A conversa inevitavelmente retorna ao Mundial.
Sem ser questionada, Dilma fala dos protestos, e diz que os
manifestantes têm "100%" de direito a se manifestar.
Mas ressalva que "a maioria dos brasileiros está
apoiando a Copa" e os manifestantes não podem "interferir ou
atrapalhar" o torneio.
Seu governo agora parece determinado a não
deixar que os protestos ganhem força, como ocorreu em junho de 2013. A
mobilização de milhares de policiais e soldados nas ruas brasileiras
será acompanhada de perto pela imprensa.
Democracia
Dilma Rousseff tem orgulho da democracia
brasileira cada vez mais forte. E acredita que o país está no caminho
certo, apesar da violência nas grandes cidades. Rejeita que seu governo
esteja "usando" o torneio para colher benefícios políticos.
"Eu estava na prisão na Copa de 1970. Havia uma
ditadura brutal no país", relembra Dilma. Em meio à repressão e a
tortura, muitos questionavam se seu seu apoio à Seleção significava
apoiar o regime.
"Agora é diferente. O governo ajuda a organizar a Copa mas não vejo uma relação política entre as duas coisas."

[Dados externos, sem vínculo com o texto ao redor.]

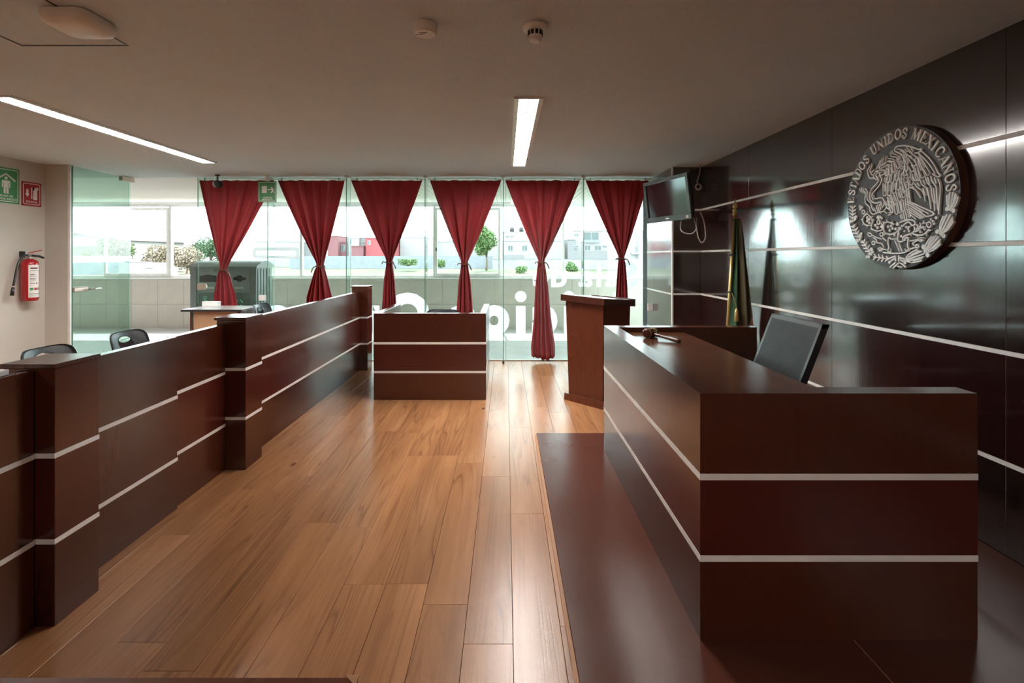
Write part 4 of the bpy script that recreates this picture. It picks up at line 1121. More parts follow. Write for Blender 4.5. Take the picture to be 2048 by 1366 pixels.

A noite com a presidente termina com anedotas
sobre como adoraria poder caminhar pelas ruas sem ser notada e sobre seu
paixão pela leitura. Dilma está na casa dos 60 mas não dá sinais de
desacelerar.
Mesmo dormindo apenas seis horas por noite –
"nem de longe" o suficiente, diz – ainda encontra tempo para ciceronear
jornalistas pelo Palácio da Alvorada e posar para fotos.
É um exercício de relações públicas para uma
presidente que será pressionada a aparecer mais claramente no cenário
internacional se for reeleita para um segundo mandato.
Para mim, foram horas valiosas ao lado de uma das líderes mais poderosas, porém menos compreendidas, do mundo.